I had forty-three tabs open last Tuesday. I know because I actually counted them, which in itself tells you something about the state of my afternoon.
Some were obviously useful. A few were obviously dead - you know the ones, a half-read article from three days ago that you'll never go back to but feel vaguely guilty closing. And then there was this whole murky middle section. Tabs that felt like research but were probably just the digital equivalent of staring out the window.
How It Starts (And Why It Feels Productive)
It usually begins with a genuine question. I was trying to decide whether to upgrade my old monitor - nothing exciting, just a practical thing I'd been putting off. So I opened a few reviews. Fair enough.
But then one review mentioned a panel type I hadn't heard of, so I opened a tab about that. Which mentioned refresh rates, which led to a forum thread, which had a comment about a brand I hadn't considered, which had a website with a comparison tool, and suddenly I had eleven tabs open and I was no longer sure what I was originally trying to find out.
The thing is, it still felt like progress. Every new tab was technically related to the original question. But I'd stopped moving toward a decision and started moving sideways. You know?
My Mate's Version of This Problem
My mate Priya does this with holiday planning. She's brilliant at research - probably too brilliant. Last year she spent about three weeks building what she called a "comprehensive spreadsheet" of options for a long weekend in Portugal. Flights, accommodation, restaurants, day trips, weather patterns by month.
By the time she'd finished, she'd talked herself out of Portugal entirely because she'd read one slightly lukewarm review of Lisbon in July. They ended up going to Edinburgh, which she'd spent about forty minutes researching and had a proper great time.
There's something in that. The research had become the activity, not the trip.
The Moment the Tab Turns Against You
I think there's a specific inflection point - hard to spot in real time - where a tab shifts from being a resource to being a delay tactic. It's not about how long you've had it open, or even how much you've read. It's about whether the next thing you're going to do with it moves you closer to an action or further from one.
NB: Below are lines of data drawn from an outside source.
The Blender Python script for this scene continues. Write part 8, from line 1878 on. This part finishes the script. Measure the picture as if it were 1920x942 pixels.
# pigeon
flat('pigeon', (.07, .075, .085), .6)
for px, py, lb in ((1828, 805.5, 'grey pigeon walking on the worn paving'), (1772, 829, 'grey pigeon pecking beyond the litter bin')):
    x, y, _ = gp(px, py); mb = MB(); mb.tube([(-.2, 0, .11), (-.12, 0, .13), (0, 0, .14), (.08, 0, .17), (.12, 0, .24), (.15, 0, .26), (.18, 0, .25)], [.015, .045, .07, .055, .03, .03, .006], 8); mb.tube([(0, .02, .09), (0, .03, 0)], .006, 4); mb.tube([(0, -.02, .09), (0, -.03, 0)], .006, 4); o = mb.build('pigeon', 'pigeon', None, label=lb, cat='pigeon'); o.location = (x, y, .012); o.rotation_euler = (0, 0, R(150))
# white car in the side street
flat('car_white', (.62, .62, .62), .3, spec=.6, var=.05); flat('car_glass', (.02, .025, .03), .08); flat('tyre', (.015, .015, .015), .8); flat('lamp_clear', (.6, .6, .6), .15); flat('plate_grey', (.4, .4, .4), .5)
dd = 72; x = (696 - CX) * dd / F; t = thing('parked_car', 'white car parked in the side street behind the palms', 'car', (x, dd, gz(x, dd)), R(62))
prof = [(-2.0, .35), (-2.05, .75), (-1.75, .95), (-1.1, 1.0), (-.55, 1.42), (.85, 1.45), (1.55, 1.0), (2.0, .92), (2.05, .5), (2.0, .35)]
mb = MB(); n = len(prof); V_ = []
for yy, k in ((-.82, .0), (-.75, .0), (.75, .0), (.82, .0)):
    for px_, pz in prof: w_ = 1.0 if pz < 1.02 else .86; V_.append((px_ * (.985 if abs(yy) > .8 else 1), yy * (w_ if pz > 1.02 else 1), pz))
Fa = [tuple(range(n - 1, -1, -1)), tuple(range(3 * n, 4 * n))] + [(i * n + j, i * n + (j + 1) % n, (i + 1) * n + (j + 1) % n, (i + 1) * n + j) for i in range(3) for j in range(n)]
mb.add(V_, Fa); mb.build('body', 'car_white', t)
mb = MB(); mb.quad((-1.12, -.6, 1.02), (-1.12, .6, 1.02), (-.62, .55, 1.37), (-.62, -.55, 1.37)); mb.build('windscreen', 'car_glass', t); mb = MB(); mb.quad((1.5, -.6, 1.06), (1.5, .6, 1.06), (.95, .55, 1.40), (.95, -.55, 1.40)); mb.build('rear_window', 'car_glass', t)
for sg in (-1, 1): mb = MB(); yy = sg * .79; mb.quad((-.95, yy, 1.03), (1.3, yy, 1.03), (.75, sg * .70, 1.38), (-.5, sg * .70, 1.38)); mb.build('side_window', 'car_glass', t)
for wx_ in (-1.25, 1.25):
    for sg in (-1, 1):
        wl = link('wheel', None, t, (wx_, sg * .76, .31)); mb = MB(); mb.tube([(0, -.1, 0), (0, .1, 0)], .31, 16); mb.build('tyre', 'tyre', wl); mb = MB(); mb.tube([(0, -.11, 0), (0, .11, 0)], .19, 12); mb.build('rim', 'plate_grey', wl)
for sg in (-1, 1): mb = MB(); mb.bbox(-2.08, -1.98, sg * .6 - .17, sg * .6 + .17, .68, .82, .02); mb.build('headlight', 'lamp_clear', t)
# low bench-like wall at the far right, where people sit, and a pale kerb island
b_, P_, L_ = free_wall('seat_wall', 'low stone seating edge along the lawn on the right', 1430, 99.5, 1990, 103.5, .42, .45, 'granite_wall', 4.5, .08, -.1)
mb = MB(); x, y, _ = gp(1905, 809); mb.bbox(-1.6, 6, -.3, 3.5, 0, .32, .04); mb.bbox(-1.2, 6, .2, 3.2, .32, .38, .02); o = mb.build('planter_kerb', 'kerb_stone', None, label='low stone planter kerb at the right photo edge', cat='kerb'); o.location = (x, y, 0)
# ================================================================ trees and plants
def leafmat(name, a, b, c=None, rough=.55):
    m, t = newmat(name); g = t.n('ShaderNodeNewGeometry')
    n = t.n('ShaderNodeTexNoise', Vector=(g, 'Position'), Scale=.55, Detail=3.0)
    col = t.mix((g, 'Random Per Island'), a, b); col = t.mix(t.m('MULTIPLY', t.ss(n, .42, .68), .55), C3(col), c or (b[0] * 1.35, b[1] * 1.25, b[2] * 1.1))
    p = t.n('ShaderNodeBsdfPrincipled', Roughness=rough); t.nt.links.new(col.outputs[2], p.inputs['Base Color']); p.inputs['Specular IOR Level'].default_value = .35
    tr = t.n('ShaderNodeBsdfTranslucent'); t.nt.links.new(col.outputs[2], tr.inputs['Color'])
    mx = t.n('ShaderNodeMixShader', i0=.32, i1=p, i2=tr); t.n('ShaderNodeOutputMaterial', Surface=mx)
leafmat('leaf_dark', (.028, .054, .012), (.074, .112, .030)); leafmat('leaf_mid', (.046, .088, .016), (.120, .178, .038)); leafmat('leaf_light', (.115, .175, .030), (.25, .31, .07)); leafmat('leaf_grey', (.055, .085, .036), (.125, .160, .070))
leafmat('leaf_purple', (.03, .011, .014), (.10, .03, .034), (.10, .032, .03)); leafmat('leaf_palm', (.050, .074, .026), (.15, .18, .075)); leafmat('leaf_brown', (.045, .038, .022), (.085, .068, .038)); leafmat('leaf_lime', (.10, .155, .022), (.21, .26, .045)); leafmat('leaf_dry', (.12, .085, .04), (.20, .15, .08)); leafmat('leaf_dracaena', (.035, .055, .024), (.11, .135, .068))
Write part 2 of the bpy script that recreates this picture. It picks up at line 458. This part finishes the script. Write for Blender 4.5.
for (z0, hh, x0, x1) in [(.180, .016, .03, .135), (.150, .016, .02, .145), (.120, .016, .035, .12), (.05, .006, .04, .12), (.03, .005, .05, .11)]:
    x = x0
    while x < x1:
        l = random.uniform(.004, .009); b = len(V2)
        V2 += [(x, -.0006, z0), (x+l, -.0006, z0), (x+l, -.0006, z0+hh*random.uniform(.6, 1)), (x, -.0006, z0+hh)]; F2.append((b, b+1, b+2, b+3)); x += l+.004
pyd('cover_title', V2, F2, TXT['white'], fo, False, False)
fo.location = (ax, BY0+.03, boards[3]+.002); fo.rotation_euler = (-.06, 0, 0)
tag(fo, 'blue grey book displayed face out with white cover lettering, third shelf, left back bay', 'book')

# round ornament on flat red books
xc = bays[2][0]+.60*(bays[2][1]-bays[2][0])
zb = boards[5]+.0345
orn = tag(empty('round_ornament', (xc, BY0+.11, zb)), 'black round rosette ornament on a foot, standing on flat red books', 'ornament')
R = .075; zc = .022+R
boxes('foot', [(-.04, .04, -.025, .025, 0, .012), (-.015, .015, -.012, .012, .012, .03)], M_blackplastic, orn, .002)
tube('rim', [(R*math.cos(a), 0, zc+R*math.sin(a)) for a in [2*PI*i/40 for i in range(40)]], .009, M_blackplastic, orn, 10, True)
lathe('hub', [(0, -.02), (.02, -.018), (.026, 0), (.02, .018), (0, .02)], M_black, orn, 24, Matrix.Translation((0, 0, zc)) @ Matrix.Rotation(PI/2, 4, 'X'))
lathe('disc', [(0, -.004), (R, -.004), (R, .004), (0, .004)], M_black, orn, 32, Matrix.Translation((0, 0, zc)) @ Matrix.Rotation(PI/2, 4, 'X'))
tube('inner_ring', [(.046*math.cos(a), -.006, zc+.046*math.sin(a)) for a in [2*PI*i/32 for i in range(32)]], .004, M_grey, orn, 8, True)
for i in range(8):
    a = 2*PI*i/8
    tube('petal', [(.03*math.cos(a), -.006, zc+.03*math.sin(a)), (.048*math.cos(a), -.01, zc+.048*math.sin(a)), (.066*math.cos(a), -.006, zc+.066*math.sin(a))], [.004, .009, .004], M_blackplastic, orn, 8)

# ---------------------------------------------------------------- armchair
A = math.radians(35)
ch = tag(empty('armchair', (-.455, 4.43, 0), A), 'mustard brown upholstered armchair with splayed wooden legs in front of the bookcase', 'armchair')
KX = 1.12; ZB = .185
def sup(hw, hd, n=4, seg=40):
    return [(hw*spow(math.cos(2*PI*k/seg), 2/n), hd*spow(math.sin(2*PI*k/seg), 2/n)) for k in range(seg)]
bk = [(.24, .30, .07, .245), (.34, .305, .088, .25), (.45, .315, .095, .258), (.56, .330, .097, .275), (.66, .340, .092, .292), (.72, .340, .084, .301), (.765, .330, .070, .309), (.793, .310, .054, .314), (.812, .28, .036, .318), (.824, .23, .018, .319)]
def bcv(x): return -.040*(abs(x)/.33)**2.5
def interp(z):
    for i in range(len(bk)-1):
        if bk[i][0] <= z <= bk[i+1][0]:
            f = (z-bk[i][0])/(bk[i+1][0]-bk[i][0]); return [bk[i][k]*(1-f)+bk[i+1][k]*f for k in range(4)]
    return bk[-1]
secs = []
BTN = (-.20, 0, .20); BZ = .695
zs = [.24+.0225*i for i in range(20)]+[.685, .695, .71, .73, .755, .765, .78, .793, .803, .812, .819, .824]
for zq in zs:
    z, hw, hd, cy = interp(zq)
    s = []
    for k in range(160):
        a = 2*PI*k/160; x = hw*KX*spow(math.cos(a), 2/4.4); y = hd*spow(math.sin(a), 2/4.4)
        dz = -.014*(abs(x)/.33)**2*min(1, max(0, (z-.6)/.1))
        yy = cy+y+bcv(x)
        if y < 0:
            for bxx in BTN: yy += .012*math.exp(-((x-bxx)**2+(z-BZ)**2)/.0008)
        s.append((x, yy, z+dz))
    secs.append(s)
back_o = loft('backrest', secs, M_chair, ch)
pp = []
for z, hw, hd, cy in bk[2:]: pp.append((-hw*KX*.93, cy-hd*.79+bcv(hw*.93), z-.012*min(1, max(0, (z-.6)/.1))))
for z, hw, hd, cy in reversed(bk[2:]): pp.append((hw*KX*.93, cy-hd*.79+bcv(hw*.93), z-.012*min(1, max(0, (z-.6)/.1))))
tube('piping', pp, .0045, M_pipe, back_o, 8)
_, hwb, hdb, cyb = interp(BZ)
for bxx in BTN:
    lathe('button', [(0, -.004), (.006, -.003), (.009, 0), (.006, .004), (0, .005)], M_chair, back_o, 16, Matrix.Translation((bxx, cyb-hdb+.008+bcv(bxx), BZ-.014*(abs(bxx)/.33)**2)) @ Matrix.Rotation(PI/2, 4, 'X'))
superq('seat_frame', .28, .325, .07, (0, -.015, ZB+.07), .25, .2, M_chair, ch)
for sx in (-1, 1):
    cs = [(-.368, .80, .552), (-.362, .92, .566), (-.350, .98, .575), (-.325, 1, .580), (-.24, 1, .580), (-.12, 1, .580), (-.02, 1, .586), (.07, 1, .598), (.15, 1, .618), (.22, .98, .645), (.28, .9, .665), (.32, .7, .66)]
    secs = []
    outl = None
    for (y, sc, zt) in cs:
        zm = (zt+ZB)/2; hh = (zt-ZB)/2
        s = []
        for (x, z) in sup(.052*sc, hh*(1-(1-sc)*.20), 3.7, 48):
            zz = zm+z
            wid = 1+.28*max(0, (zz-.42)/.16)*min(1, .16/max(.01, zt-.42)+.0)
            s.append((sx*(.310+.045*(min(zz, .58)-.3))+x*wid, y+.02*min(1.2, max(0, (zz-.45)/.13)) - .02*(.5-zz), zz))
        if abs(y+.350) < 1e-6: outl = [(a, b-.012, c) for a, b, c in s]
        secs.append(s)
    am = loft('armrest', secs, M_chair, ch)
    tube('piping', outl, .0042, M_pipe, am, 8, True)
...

Opening a review of a cordless drill because you're about to buy a cordless drill: useful. Opening a review of a cordless drill because you've already bought one and you're half-wondering if you made the right choice: that's just anxiety with a browser window attached.
I wrote a bit about how browsing patterns reveal decision-making habits in this earlier post about browser history, and I think tabs are the live version of that same pattern. Each one is a tiny record of where your attention went and why.
What I Actually Do Now
I started asking myself one question before I open a new tab: "What decision does this help me make?" Not "is this interesting" or "might this be relevant". Specifically - what am I going to do differently based on what I find here?
If I can't answer that, I try not to open it. I don't always succeed. But even attempting the question slows the tab-spiral down considerably.
The other thing I do - and this sounds almost embarrassingly simple - is close tabs I've already acted on. Not archived, not bookmarked for later. Just closed. There's something about a tab staying open that makes your brain treat the thing as unfinished, even when it isn't. It's a low-level nag sitting at the top of your screen.
Closing it isn't admitting defeat. It's just being honest that the tab has done its job.
The Ones That Are Hardest to Close
Honestly, the worst offenders aren't the research tabs. They're the tabs you opened because something made you feel bad about yourself.
The "maybe I should learn Spanish" tab. The fitness plan you skimmed at 11pm. The productivity system article you've had open for nine days because you keep meaning to properly implement it - which is a proper nightmare loop when you think about it, because the reason you haven't implemented it is probably the same reason you have forty-three tabs open.
Those ones tend to sit there as low-grade guilt. And closing them feels like giving up on a better version of yourself, even though keeping them open isn't doing anything useful either.
But here's the thing: if you haven't acted on a tab in a week, you're probably not going to. That's not a character flaw. That's just how attention works. The moment has passed. Close it.
The monitor, by the way? I bought one. Took me about eight minutes once I stopped opening new tabs and just picked the one I'd already read three decent reviews of. It's fine. It works. That's all it needed to be.